The image of service we must always hold to mind is that of the busy Martha. She races about from thing to thing, cooking the meal, cleaning the house, encouraging the needy, and all in the service to God, as she would have seen it. Meantime, Jesus admonishes her telling her that service will not bring her into the Kingdom of God, where He is. Martha is busily working her way down a dead end. "Only one thing is needful" (Luke 10:42), the Lord says. It is her sister Mary, who has "chosen the better part." And what is that part? What is that way that is no dead end, but will lead us to inner clarity and goodly focus, that we might see God? It is gazing upon God in an attitude of devotion. St. John would add that we cannot do this until we have uncluttered ourselves of all of our worldly desires. St. Augustine made a career out of this insight writing that whatever we set our heart upon, whether it is intellectual achievement or political power or the pleasures of the flesh ... whatever it is, then that will become our god.
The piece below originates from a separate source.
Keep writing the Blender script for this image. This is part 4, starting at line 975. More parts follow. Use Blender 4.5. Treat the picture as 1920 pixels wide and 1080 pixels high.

We may be sure that, worshiping the things of the world and fixing our minds on worldly things and desires, as most people do, then we will miss God. He will be right before us as He always is. And we will fail to see Him dooming ourselves to an eternity of our own base desires. Even the pagan Greeks noticed this describing the afterlife as an eternity spent with our own worst excesses, a Hell that we have designed with our own sinful vision and intention. We will get in the end exactly what we want. We will attain in the end all that we desire.

Jesus said, "I Am the door." Entering this door, therefore, is a deeply personal and intimate experience. We must take hold of Him in order to open it. We must mysteriously become Him in order to pass through it. We must attain to His inner clarity and purity. We must have His heart beating in our chests. We must become His children now. And being His own flesh and blood, "we shall be like Him, for we shall see Him as He Is."

Reach for the clear light, and when you take hold of it, never let it go, for here is the purpose and beauty and only truth of your own life.

In the Name of the Father and of the Son and of the Holy Ghost. Amen.